Cuban exiles have always tried to establish lines of communication with the dissidents in Cuba, usually by sending letters with people traveling to the island, or through telephone calls, though those frequently were monitored in Cuba. And often, calls dropped – the work, exiles believed, of Cuban authorities bent on cutting off the communication.

Then there was Radio Martí, the U.S. government’s news service beamed to Cuba. But Cuba often scrambles the signals.

It has been more difficult for Cuba to stop dissent over Cyberspace. But it doesn’t give up trying.

Few Cubans have computers, and those who do cannot get access to the Internet. So many Cubans on the island go to the few places where the Internet is available, and communicate with the outside world that way. There are Internet cafes, but well-known dissidents are banned from them, say dissidents who live in exile.

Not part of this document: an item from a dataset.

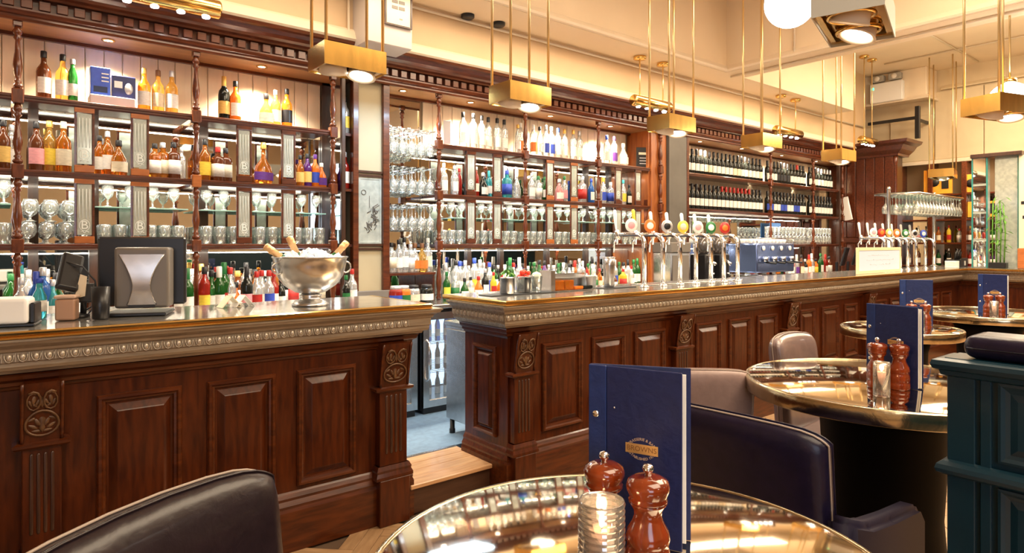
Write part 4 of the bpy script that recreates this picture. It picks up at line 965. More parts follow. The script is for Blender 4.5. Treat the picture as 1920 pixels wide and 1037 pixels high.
# hanging glass rack over the far bar corner
T = thing('glass_rack', 'steel gantry rack of hanging wine glasses over the far bar corner', 'rack', (0, 0, 0))
P(T, 'frame', MB().tube([(8.72, 2.93, 2.05), (10.35, 2.93, 2.05), (10.35, 3.42, 2.05), (8.72, 3.42, 2.05)], .014, 8, closed=True), STEEL)
for k in range(11):
    P(T, 'hanging_rail', MB().tube([(8.80 + k*.15, 2.93, 2.04), (8.80 + k*.15, 3.42, 2.04)], .006, 6), CHROME)
P(T, 'top_shelf', MB().box(8.74, 10.33, 2.95, 3.40, 2.062, 2.068), SHELFGLASS)
for x, y in ((8.66, 3.24), (10.1, 3.20)):
    P(T, 'post', MB().lathe([(.05, ZB), (.05, ZB + .01), (.022, ZB + .02), (.022, 2.10), (.028, 2.11), (.018, 2.14), (0, 2.14)], 14), STEEL, (x, y, 0))
    P(T, 'bracket', MB().tube([(x, y, 2.035), (x + (.06 if x < 9 else -.06), y, 2.035)], .012, 8), STEEL)
for i in range(15):
    for y in (2.96, 3.08, 3.20, 3.32):
        put(wineg, 'wine_glass', 8.78 + i*.108, y, 2.035, 'wine glass hanging upside down in the far steel gantry rack', 'wine glasses in the far gantry', s=1.15)
T = thing('utensil_caddy', 'black caddy of utensils on bar top below gantry right end', 'caddy', (at(1808, 2.82), 2.82, ZB))
P(T, 'box', MB().loops(.26, .12, [(0, 0), (0, .001)]).box(0, .26, 0, .18, 0, .10), BLACKP, (-.13, 0, 0))
for k in range(7): P(T, 'utensil', MB().tube([(-.10 + .03*k, .08, .08), (-.12 + .035*k, .06, .20 + .02*(k % 3))], .009, 6), BLACKP)
P(T, 'card_label', MB().box(.0, .05, -.004, -.001, .02, .08), PAPER)
T = thing('napkin_stack', 'small white napkin stack beside the black utensil caddy', 'napkins', (at(1785, 2.82), 2.82, ZB))
for k in range(5): P(T, 'napkin', MB().cbox(-.07, .07, -.06, .06, .018*k, .018*k + .016, .003), PAPER)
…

Threatened Voices, a website that advocates for online free speech, lists Cuba on its Top 10 countries that oppress bloggers. It reports that at least seven bloggers in Cuba have been “threatened or arrested.”

One of the most well-known dissident bloggers in Cuba is Yoani Sánchez, a 35-year-old who Time Magazine named in 2008 as one of the 100 most influential people in the world.

Her Facebook page says: “For daring to speak of freedom, Ms. Sanchez faces daily harassment at the hands of Cuba’s communist regime and continues to live under constant threat and fear of physical harm.”

She has received numerous international awards noting her courage and devotion to liberty, but Cuba has refused to let her leave the island to accept them.

Montenegro, of CANF, said: “The days of absolute control and censorship are over. It’s a different world now.”